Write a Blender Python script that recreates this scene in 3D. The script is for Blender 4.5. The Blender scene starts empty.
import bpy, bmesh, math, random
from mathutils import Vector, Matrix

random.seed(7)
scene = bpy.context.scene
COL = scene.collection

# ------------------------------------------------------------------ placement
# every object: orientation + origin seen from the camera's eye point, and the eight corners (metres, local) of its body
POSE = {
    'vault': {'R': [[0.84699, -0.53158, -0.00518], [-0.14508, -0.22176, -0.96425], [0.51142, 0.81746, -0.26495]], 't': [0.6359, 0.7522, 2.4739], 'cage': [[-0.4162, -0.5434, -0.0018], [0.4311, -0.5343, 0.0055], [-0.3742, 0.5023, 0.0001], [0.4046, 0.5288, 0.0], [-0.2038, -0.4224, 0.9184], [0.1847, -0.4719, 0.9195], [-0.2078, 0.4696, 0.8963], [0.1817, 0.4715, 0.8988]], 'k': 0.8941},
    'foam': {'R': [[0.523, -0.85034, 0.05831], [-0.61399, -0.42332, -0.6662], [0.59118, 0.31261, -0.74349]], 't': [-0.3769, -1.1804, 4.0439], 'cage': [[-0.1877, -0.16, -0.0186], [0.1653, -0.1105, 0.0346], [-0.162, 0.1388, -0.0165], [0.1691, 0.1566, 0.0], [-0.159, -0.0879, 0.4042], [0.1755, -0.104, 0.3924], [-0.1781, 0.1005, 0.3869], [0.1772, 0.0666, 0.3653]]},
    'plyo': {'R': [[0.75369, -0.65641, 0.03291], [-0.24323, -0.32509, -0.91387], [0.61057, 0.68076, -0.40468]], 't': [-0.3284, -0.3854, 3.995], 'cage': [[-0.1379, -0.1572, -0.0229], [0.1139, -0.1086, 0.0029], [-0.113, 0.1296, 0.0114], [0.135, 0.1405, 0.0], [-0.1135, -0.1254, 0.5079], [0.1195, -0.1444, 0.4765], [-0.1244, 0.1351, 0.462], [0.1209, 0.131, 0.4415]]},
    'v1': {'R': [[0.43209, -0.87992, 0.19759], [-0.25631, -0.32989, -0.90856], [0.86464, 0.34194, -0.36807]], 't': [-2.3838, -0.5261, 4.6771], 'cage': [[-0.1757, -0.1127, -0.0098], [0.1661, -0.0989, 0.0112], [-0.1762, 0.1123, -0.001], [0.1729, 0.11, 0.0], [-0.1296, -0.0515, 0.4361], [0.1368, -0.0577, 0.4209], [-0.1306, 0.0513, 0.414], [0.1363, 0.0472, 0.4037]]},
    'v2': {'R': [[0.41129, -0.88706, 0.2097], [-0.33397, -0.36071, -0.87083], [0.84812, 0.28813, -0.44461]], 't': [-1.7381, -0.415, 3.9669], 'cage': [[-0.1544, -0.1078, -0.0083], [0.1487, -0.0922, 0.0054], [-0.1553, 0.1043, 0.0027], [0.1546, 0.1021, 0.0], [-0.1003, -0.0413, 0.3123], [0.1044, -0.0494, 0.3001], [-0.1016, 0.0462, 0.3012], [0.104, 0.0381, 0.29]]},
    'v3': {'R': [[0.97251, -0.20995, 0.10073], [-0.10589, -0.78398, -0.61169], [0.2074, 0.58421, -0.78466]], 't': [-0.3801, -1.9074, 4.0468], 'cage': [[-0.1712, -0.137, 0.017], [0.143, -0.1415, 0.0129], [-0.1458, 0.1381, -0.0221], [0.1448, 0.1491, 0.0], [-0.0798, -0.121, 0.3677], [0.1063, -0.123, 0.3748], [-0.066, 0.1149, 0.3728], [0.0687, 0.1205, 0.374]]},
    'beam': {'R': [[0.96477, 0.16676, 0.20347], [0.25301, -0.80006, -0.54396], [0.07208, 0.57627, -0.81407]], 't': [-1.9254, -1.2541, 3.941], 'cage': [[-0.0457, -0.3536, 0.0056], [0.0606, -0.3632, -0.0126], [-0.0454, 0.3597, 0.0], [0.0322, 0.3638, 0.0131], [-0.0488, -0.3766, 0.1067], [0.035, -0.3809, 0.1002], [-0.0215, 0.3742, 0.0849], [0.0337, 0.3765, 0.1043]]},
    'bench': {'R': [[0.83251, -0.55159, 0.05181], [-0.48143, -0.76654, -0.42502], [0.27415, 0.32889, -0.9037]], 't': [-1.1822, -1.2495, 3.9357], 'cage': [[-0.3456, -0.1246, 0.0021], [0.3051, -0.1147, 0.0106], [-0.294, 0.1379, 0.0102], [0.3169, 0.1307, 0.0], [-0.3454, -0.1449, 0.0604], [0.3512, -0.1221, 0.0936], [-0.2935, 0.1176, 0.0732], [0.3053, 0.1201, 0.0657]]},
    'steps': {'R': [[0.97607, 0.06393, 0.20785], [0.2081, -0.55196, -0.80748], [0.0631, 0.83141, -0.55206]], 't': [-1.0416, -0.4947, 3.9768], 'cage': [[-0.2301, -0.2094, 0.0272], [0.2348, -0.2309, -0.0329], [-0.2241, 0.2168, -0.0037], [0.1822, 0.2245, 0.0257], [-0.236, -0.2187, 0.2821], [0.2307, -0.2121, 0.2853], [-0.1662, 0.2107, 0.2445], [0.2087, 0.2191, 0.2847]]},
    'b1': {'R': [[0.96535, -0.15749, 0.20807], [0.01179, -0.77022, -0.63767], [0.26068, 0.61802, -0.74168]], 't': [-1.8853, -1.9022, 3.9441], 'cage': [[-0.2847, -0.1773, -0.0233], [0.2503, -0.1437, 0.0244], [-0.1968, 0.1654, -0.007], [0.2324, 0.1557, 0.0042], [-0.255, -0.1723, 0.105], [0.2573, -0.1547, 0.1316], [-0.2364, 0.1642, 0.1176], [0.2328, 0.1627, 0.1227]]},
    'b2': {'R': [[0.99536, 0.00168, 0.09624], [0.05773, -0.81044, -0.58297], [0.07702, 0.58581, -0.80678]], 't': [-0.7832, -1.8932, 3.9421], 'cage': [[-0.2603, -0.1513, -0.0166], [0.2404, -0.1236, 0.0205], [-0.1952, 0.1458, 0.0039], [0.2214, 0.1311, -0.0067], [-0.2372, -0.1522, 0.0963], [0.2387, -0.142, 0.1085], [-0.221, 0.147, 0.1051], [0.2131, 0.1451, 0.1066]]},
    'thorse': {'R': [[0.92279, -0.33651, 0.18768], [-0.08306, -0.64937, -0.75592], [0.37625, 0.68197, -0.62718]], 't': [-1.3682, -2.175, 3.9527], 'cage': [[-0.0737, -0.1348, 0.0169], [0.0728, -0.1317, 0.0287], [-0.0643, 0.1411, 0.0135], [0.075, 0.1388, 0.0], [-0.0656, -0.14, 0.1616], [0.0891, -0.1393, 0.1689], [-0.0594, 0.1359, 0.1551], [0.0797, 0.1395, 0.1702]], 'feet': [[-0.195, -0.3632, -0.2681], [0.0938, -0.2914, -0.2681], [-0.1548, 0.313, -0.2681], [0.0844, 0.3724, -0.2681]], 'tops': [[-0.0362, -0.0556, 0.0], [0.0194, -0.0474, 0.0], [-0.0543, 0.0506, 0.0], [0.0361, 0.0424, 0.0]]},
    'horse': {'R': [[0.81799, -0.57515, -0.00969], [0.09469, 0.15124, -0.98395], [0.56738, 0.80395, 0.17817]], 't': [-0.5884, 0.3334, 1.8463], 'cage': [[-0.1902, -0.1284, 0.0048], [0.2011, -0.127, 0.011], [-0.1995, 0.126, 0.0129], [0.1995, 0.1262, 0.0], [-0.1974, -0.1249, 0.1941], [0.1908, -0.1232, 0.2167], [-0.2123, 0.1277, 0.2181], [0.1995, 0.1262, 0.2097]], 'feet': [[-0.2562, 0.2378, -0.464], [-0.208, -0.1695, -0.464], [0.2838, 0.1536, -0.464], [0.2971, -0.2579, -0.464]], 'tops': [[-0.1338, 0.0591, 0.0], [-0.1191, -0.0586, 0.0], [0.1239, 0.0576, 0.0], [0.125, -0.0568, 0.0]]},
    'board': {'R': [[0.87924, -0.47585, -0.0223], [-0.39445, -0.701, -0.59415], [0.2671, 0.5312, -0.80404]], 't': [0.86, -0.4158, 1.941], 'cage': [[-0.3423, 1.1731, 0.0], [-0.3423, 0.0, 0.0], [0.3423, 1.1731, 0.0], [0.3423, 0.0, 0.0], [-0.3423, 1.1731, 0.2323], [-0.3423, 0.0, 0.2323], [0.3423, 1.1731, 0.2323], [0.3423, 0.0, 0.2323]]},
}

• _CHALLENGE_
Look for lines containing the string "scene" and copy them all.

• _TASK RESULT_
Write a Blender Python script that recreates this scene in 3D. The script is for Blender 4.5. The Blender scene starts empty.
scene = bpy.context.scene
COL = scene.collection